The young are unhappy with their governments, who also contribute by behaving like idiots. By banning coverage, serials, movies, documentaries and what not, the governments only end up provoking the same bunch of ‘young influential minds’ who they think they are protecting. China’s WEIBO is full of anti-government rants that create mirrors despite attempts to block the raging discussions that fire up a country much to the chagrin of the Communist Party officials. France saw its people take to streets over a legislation that would legalize marriage amongst the homosexual people, making a committed government back off within weeks of introducing it in the French National Assembly. Turkish Prime Minister Erdoğan thinks he can continue to bully the media into not speaking out against his wolf in sheep’s clothes games over democracy and secular traditions of Turkey. Here in India much like Turkey, our governments at Central and State levels think they can just water cannon and baton their way through people protesting against absolute lack of governance and zero law and order.
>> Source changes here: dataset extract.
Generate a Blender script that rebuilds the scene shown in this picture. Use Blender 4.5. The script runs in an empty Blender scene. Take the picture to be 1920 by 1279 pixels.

European leaders have been somewhat better – they wash their hands off when they are to blame in a more convincing manner, which makes me understand just where our Third World politicians gain their lessons in spin-doctoring and repeating a lie so many times it starts to sound like the gospel truth.

What is really going on?

Amidst the seemingly disparate thread of events there is a common underlying factor. In 2010, Chris Kijne made a documentary aptly titled After Democracy that discussed what follows after democracy. It is a worthy question to explore. Societies were supposed to transition from feudalism and autocratic set ups to free, democratic, more representative societies and administrative regimes. At least that is what people like Comte, Marx and Weber thought would happen (each thought of it partially though). But then, if countries across the world are at varying stages of this democratic experiment, why are all of them protesting, almost as if on cue? And once we achieve democracy, then what? Where are we headed to as a world, together?

The crux of the matter perhaps lies in the very definition of the idea of democracy. The word idea is an interesting creature. One of the meanings attributed to it is ‘a concept or mental impression’. The very interesting thing about this ‘concept’ as is with many other concepts is that you cannot hold it within a boundary. Every idea evolves on its own, independent sometimes of its origins and originators. Democracy is one such idea which, much like society and culture is highly fluid and easier to understand than explain. What we are witnessing today across the world leaves to my mind no doubt that this is the start of a process. The rules of engagement within democracies are changing even as we speak. The best part of these protests is that 


  1. It is driven entirely by the young people, the real source of new ideas, a new energy and the ones who bring in change when needed the most;
  2. These protests have been spontaneous, spurred by young men and women who care about what it means to be a citizen in today’s age of modernity and rationality; and 
  3.   The protesters are highly political in their worldviews and are keenly aware of what they want, though this is paralleled by the absence of political affiliation amongst these protesting groups.
These are positive signs, for it shows that a whole new bunch of people are preparing to take over the mantle of political leadership, and are pragmatic about their position in the world. The old guard will eventually have to listen to this new bunch and make way, since the youth of the world has not refrained from challenging the very ideas that the older politicians have put forward. The overarching theme in all these protests is a simple one – involve us. It makes sense, since we never had so many young people on the planet as we do today. 

It is even more ironic that in spite of overall better education, health and life spans than ever before, it is the youth that has borne the brunt of the economic slowdown, wars across the world and violence against which people have been protesting vehemently in several countries. Being part of the political process is imperative for the youth since we have excluded them so much from every other sphere of the national dialogue today. There was a time when the youth drove the global agenda. The wheel has come full circle again. However, this time the youth is not just disillusioned against wars and coup d’états, it also has fresh, bright and innovative ideas of changing the way people are involved in the daily discourse of democracy, government, freedom and society and culture. Failure to involve them now will only cause the whole world to fall apart. The youth of today is fighting for what would be described as more democracy. It needs to be supported by all means if we want to move forward into a brighter future.